Review Still Lives (2016) Written by Dustin Chandler The division between the natural world and the material world is a theme as old as time. In an industrially and technologically evolving environment such as this, the downfall of modern society has made for good, cinematic fodder to alert pressing ecological issues that are relevant to thoughtful, existential people such as ourselves. In a recent effort, filmmaker Patrick Sheard presents this with the 16-minute tone piece STILL LIVES (2016). Split into three chapters (Lamenta, Libertas, and the finale, Exitus), STILL LIVES is an experimental essay that combines images and footage of the organic, natural environment with the stark, hustle-andbustle of urban lifestyle, all matched to melancholic, yet often soothing orchestral score. On a cinematographic level, Sheard knows how to set a divide between the natural and the material: in Lamenta, our introduction to the natural is through a breathtaking crane shot through the heavens of a mountain landscape. It’s warm, comforting, and brings us to a collective consciousness as a choir invites the viewer into the bliss above.
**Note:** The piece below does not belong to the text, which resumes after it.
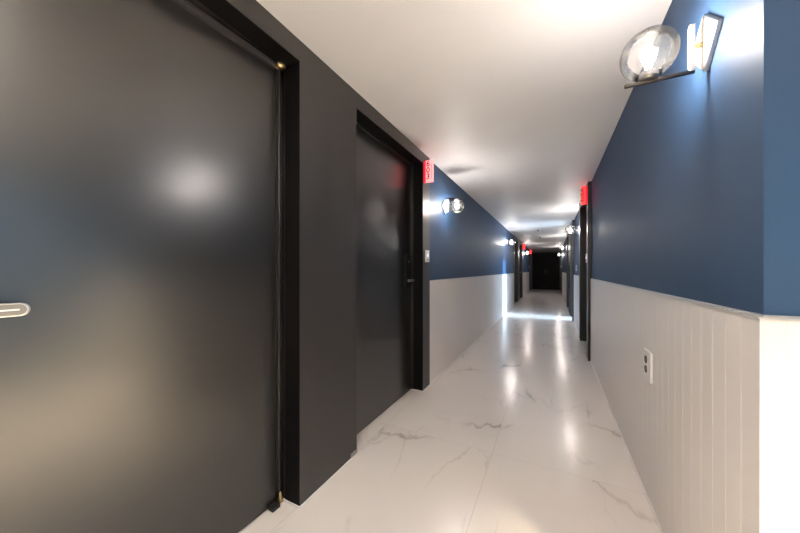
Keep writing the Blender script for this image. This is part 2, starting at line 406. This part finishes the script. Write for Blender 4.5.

Immediately, we are thrown into a quick montage of the modern environment, best presented through the image of a lone tree planted in the middle of a strip mall and enforced through the eerie chimes of an organ. In Libertas, we are finally caught up to the aftermath through verite footage of life in the urban society. Buses ride through cities even though half the seats are empty; customers walking in large masses throughout shopping centers; homeless citizens sit in destitute on the pavement as the world around them continues to move forward. Thankfully, in Exitus, we reach a moment of serenity: relaxing images of trees billowing in smaller towns, diegetic sounds of rushing waters and cicadas, and long, winding dirt roads that allow transportation and sight-seeing rather than bumber-to-bumber frustration. And in between it all, we have haunting, Bergmanesque images of religious statues, like the observant eyes of a universal energy much bigger than our own. STILL LIVES is a rather transcendent experience by someone who confidently pleads to a downsizing of the modern world. Highly important, highly recommend.